Pat Burleson's original martial arts training came in the wado-ryu style in 1957 in Iwakuni, Japan. Wado Ryu Jujutsu s a blend of Okinawan karate and Japanese Jujutsu, was more influenced by Ju-jitsu. It originates in Shindo Yoshin Ryu Jujutsu. Traditional Ryu-based Jujutsu has a different flavor to it, and goes beyond the mix ‘n’ match approach of modern Jujutsu. Wadō-Ryū is considered a style of JūJutsu rather than karate. Hironori Ōtsuka embraced jujitsu and was its chief instructor for a time. Ōtsuka began practicing Koryū JuJutsu under Chojiro Ebashi. From 1905–1921, he studied Shindō Yōshin-ryū JuJutsu under Tatsusaburo Nakayama. The style was called "Shinshu Wadō-ryū Karate-Jūjutsu," a name that reflects its hybrid character. Most of the underlying principles, however, were derived from Shindō Yōshin-ryū, an atemi waza focused style of Jujutsu. A key principle in Wadō-ryū is that of tai sabaki (often incorrectly referred to as 'evasion'). The Japanese term can be translated as "body-management," and refers to body manipulation so as to move the defender as well as the attacker out of harm's way. Because of the complex history of the warrior arts in Japan, traditional Jujutsu schools frequently felt it important to retain their attachment to the bladed weapons; sword, short sword or dagger (in some cases the iron fan). They did not consider this aspect of their training as outdated, or hold on to it out of a sense of some kind of nostalgia.

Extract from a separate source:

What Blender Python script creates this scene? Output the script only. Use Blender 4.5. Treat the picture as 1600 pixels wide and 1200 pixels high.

The politics of this skill involved such scenarios as; how to survive an encounter in which the warrior has lost his weapon and has to grapple with an armed or unarmed adversary – common in a number of sword schools. Also defenses in situations where the wearing of weapons is limited, for example within the confines of the Imperial Palace. There were numerous strategies for preventing an opponent from drawing his weapon, as well as tactics for the reversal of the situation. However, understanding of the bladed weapons remained a crucial part of the training. It is no coincidence that in some circles modern Aikido, an art developed out of Daito Ryu Aiki Jujutsu is sometimes referred to as “fencing without the sword”, as hand movements, angles of entry and footwork deliberately mimic the actions of attack and defense with the long or short bladed weapons.

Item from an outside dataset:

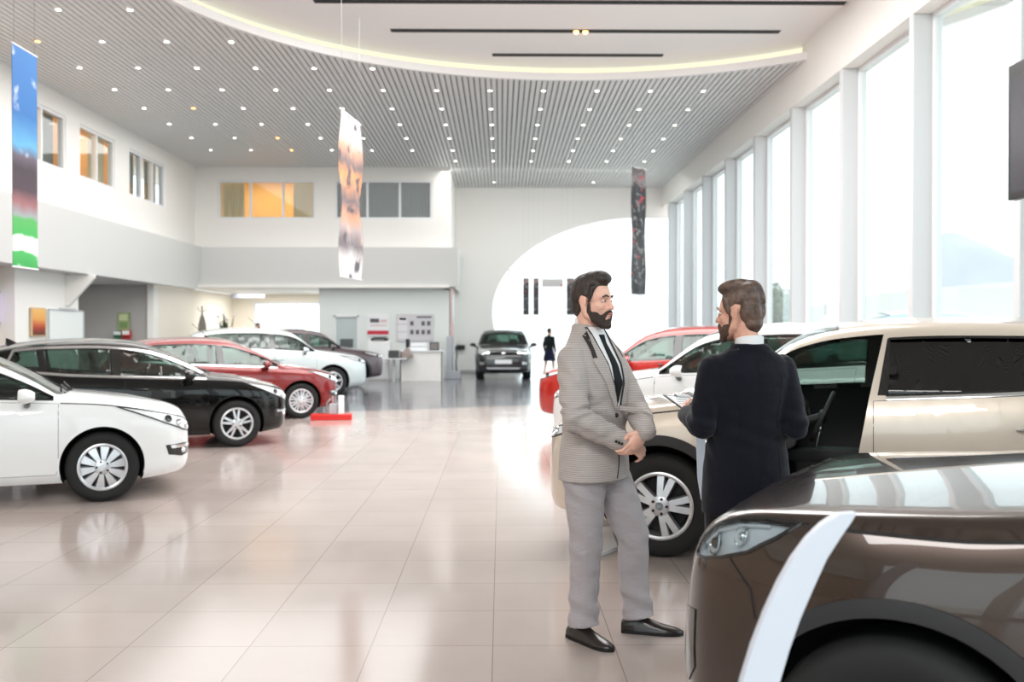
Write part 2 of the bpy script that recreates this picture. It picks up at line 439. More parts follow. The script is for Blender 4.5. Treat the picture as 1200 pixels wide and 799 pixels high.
# ============ man in the grey suit
def man_grey():
    base = V((.50, 4.92, 0)); off = base
    root = empty('person', base); tag(root, 'bearded man in a light grey check suit and black tie standing with clasped hands', 'person')
    A = radians(40); T = Frame((.465, 4.90, 0), (cos(A), -sin(A), 0))
    sh = lambda s, z=1.415, w=.165: T(-.012, s*w, z)
    RS, LS = sh(1), sh(-1)
    RE = V((.352, 4.635, 1.14)); RW = V((.585, 4.675, 1.025))
    LE = V((.692, 4.93, 1.155)); LW = V((.688, 4.645, 1.082))
    rh, lh = T(0,.085,.94), T(.0,-.085,.94)
    RK = V((.425,4.86,.50)); RA = V((.415,4.90,.10)); LK = V((.675,4.965,.50)); LA = V((.705,5.01,.10))
    Ah = radians(36); H = Frame((.462, 4.885, 1.705), (cos(Ah), -sin(Ah), -.02))
    # body: one continuous surface
    b = MB(); head_prims(b, H)
    nb = T(-.040, 0, 1.54); b.tube([H(-.025,0,-.03), H(-.03,0,-.10), nb, T(-.04,0,1.42)], [.055,.054,.058,.075], 18)
    b.loft(rings_torso([(.88,.14,.09,0,0),(1.05,.13,.085,.0,0),(1.25,.15,.10,0,0),(1.40,.15,.08,0,0),(1.45,.08,.06,-.02,0)], T))
    for s, e, w in ((RS, RE, RW), (LS, LE, LW)): b.tube([s, e, w], [.042,.032,.026], 12)
    for h_, k_, a_ in ((rh, RK, RA), (lh, LK, LA)): b.tube([h_, k_, a_], [.06,.042,.032], 12)
    hand(b, LW+V((-.010,-.008,-.008)), (-.52,-.10,-.80), (.50,-.80,-.15), (-.6,-.2,.6), 1.25, 1.06, .45, .03)
    hand(b, RW, (.62,.10,-.30), (.1,-.75,.55), (-.1,-.3,1), 1.25, 1.04, .3)
    body = tmesh('body', b, .005, M['skin'], root, off, 2, .5)
    face_parts(root, off, H)
    # hair and beard
    h = MB()
    for c, r in (((-.022,0,.062),(.100,.079,.082)),((-.055,0,.03),(.066,.078,.085)),((.012,0,.112),(.080,.058,.040)),((.052,0,.112),(.045,.052,.034)),((.03,0,.128),(.055,.045,.026)),((-.062,0,-.025),(.050,.068,.065)),((-.01,0,.035),(.060,.081,.05))):
        h.ell(H(*c), r, H.M, 24, 14)
    for s in (-1, 1): h.tube([H(.035,s*.062,.065),H(.028,s*.068,.03),H(.016,s*.071,-.005)], [.017,.011,.007], 10)
    # keep the forehead free: cut by trimming forward-low points
    hm = remesh(h, .0045, 3)
    for v in points(hm):
        q = v.co-H.c; f_, u_ = q.dot(H.f), q.dot(H.u); r_ = abs(q.dot(H.r))
        lim = .085-.05*max(0, min(1, (.075-u_)/.10))*1.0
        if u_ < .075 and f_ > lim-.030 and r_ < .066: v.co -= H.f*(f_-(lim-.030))*.9
    hm.transform(Matrix.Translation(-off)); obj('hair', hm, M['hair'], root, 180)
    g = MB()
    for s in (-1, 1):
        g.tube([H(.014,s*.0665,-.015),H(.012,s*.064,-.055),H(.038,s*.049,-.092),H(.070,s*.026,-.118),H(.086,0,-.122)], [.007,.013,.020,.021,.020], 12)
        g.tube([H(.100,s*.004,-.050),H(.094,s*.020,-.056),H(.080,s*.033,-.078),H(.072,s*.032,-.10)], [.0065,.0085,.012,.016], 10)
        g.tube([H(.03,s*.056,-.07),H(.06,s*.040,-.088)], [.012,.012], 10)
    g.ell(H(.086,0,-.108), (.014,.024,.022), H.M); g.ell(H(.091,0,-.086), (.007,.010,.006), H.M)
    for s in (-1, 1): g.ell(H(.034,s*.049,-.078), (.034,.016,.028), H.M); g.ell(H(.062,s*.038,-.092), (.024,.014,.024), H.M)
    tmesh('beard', g, .004, M['beard'], root, off, 3)
    # trousers
    t = MB(); t.loft(rings_torso([(.80,.175,.12,.0,0),(.90,.18,.125,0,0),(1.0,.165,.115,0,0)], T))
    t.tube([rh+V((0,0,-.06)), rh.lerp(RK,.5), RK, RK.lerp(RA,.5)+V((.0,.01,0)), RA+V((.0,-.005,.02)), RA+V((.005,-.012,-.028))], [.112,.100,.082,.075,.076,.080], 22, False)
    t.tube([lh+V((0,0,-.06)), lh.lerp(LK,.5), LK, LK.lerp(LA,.5)+V((-.01,.01,0)), LA+V((.0,.0,.02)), LA+V((.006,-.008,-.022))], [.112,.100,.082,.075,.077,.082], 22, False)
    tm_ = remesh(t, .0075, 5)
    for v in points(tm_):
        p = v.co
        for k_, a_, sg in ((RK, RA, 1), (LK, LA, -1)):
            if (p-a_).to_2d().length > .16: continue
            w1 = math.exp(-((p.z-.17)/.09)**2); w2 = math.exp(-((p.z-.50)/.12)**2)
            v.co = v.co+v.no*(.0075*w1*sin(p.z*52+sg*1.3+p.x*26+p.y*10)+.0045*w2*sin(p.z*40+p.x*40))
        w3 = math.exp(-((p.z-.78)/.07)**2); v.co = v.co+v.no*.004*w3*sin(p.z*60+p.x*50)
    tm_.transform(Matrix.Translation(-off)); tr = obj('trousers', tm_, M['trouser_grey'], root, 180)
    for k_, a_, fw in ((RK, RA, T.f), (LK, LA, V((.9,-.4,0)).normalized())):
        bv = bvh_of(tr.data)
        pts = []
        for i in range(14):
            p = (k_+V((0,0,.3))).lerp(a_, i/13)-off; hh, n_ = cast2(bv, p+fw*.4, -fw); pts.append(hh+n_*.0005)
        c = MB(); c.tube(pts, .0025, 6); c.build('crease', M['trouser_grey'], tr, 60)
    # jacket
    j = MB()
    j.loft(rings_torso([(.815,.205,.150,.005,0),(.86,.205,.150,.005,0),(.95,.200,.146,.005,0),(1.08,.182,.134,.008,0),(1.18,.182,.134,.01,0),(1.30,.198,.140,.01,0),(1.39,.205,.125,.0,0),(1.45,.190,.100,-.012,0),(1.495,.145,.086,-.025,0),(1.54,.100,.078,-.034,0),(1.575,.080,.070,-.040,0),(1.592,.074,.067,-.042,0)], T))
    def sleeve(s, e, w, rs):
        m1 = s.lerp(e,.5); m2 = e.lerp(w,.5); c = (w-e).normalized()
        j.tube([s, m1, e.lerp(s,.16), e, e.lerp(w,.16), m2, w-c*.01, w+c*.012], rs[:3]+[rs[2]]+rs[3:], 20, True); j.ell(e, (rs[2]*1.02,)*3)
    sleeve(RS, RE, RW, [.076,.074,.066,.066,.062,.055,.052]); sleeve(LS, LE, LW, [.076,.070,.062,.062,.059,.053,.051])
    jm = remesh(j, .0065, 5)
    # soft folds at elbow and waist
    for v in points(jm):
        p = v.co; d = (p-RE).length
        w_ = math.exp(-(d/.13)**2)
        q = (p-RE).dot((RW-RS).normalized())
        n_ = v.no
        w2 = math.exp(-(((p-RE.lerp(RS,.5)).length)/.15)**2); w3 = math.exp(-(((p-RE.lerp(RW,.55)).length)/.10)**2)
        v.co = p+n_*(.0085*w_*sin(q*88+2*sin(p.z*40))+.005*w2*sin(p.z*62+p.x*70)+.005*w3*sin(q*105+p.z*30)) + n_*(.0045*math.exp(-((p.z-1.12)/.10)**2)*sin(p.z*75+p.x*30))
    jm.transform(Matrix.Translation(-off)); jk = obj('jacket', jm, M['suit_grey'], root, 180)
    bv = bvh_of(jm)
    fr = lambda a, z: (T(.6, a, z)-off); D = -T.f
    def fp(name, poly, o, th, m, par=jk, cell=.03): return patch(bv, poly, fr, D, o, th, cell).build(name, m, par, 50)
    # a > 0 is the man's right
    fp('shirt', [(-.062,1.575),(.062,1.575),(.078,1.44),(.030,1.23),(-.004,1.172),(-.038,1.23),(-.082,1.44)], .002, .006, M['shirt'], root)
    fp('tie', [(-.020,1.535),(.020,1.535),(.013,1.495),(.034,1.30),(.006,1.20),(-.030,1.30),(-.015,1.495)], .008, .008, M['tie'], root)
    for s in (-1, 1):
        L = [(s*.070,1.570),(s*.090,1.565),(s*.116,1.43),(s*.138,1.405),(s*.122,1.365),(s*.068,1.235),(s*.002-.004,1.145),(s*.014-.004,1.19),(s*.052,1.33)]
        lp = fp('lapel', L, .009, .010, M['suit_grey'])
        strip(bv, [L[1],L[2]] if False else [(s*.086,1.555),(s*.104,1.49),(s*.120,1.42)], fr, D, .020, .012, .008).build('collar_band', M['piping'], lp, 50)
        strip(bv, [L[0],L[8],L[7]], fr, D, .008, .011, .008).build('piping', M['piping'], lp, 50)
    strip(bv, [(-.004,1.15),(-.008,1.02),(.0,.90),(.018,.83)], fr, D, .006, .003, .004).build('front_edge', M['piping'], jk, 50)
    # collar of the shirt round the neck
    c = MB()
    for z0, z1, r0, r1 in ((1.545,1.610,.068,.062),):
        rg = []
        for z, r in ((z0, r0),(z1, r1),(z1+.002, r1-.006),(z0, r0-.008)):
            rg.append([T(-.038+r*1.03*sin(a), r*cos(a), z+.012*max(0, -sin(a))-.048*max(0, sin(a)))-off for a in [2*pi*k/28 for k in range(28)]])
        rg.append(rg[0]); c.loft(rg, caps=False)
    c.build('shirt_collar', M['shirt'], root, 60)
    b = MB(); p, n_ = (lambda h: h if (h[0]+off-T.c).dot(T.f) < .17 else (T(.142,.012,1.14)-off, T.f))(cast2(bv, fr(.012,1.14), D)); b.ell(p+n_*.003, (.012,.012,.012)); b.build('button', M['button'], jk, 60)
    # pocket flap and cuff buttons
    frs = lambda a, z: T(a, .7, z)-off; Ds = -T.r
    strip(bv, [(.10,1.055),(-.02,1.065)], frs, Ds, .012, .004, .006).build('pocket_welt', M['piping'], jk, 50)
    cdir = (RW-RE).normalized()
    for i in range(3):
        p0 = RW-cdir*(.012+.016*i)+V((0,-.3,-.10))-off; p, n_ = cast2(bv, p0, V((0,.94,.34)).normalized()); b = MB(); b.ell(p+n_*.002, (.007,.007,.007)); b.build('cuff_button', M['button'], jk, 60)
    for w_, e_ in ((RW, RE), (LW, LE)):
        d = (w_-e_).normalized(); b = MB(); b.tube([w_-d*.01-off, w_+d*.022-off], [.043,.041], 18, False); b.build('shirt_cuff', M['shirt'], root, 60)
    shoe(root, off, (.352,4.955), (.545,4.70), L=.315); shoe(root, off, (.625,5.035), (.93,4.965), L=.315)
    return root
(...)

Tantodori (knife defense), Idori (kneeling defense) and Tachidori – Shinken Shirahadori (sword defense) are generally regarded as the most easily identifiable aspects of modern Wado Karate to correlate with Shindo Yoshin Ryu Jujutsu.

Trapfighting is another obscure grappling art I trained back in the early 90's, Trapfighting is essentially a blend of JKD, Wing Chun, Shooto and Catch Wrestling. Trapfighting

A Chinese based hybrid martial art that integrates Jeet Kune Do style trapping, Western Boxing, Muay Thai, Western and Eastern Wrestling techniques. It utilizes sticky hands techniques, trapping skills, stances, footwork, Chi Sao exercises, strikes, kicks, takedowns, and work in the four zones of fighting. It is similar to the Japanese Shooto styles. It includes elements of Chi Sau exercises, trapping skills, sticky hands, stances, shields, footwork, strikes, kicks, the four zones, takedowns, attack defenses and more. Wadu Ryu, BJJ and and Trap Fighting took my high school wrestling is what I used to when when I was doing the Mid Night Fight fights back in 1997/1998 in Texas.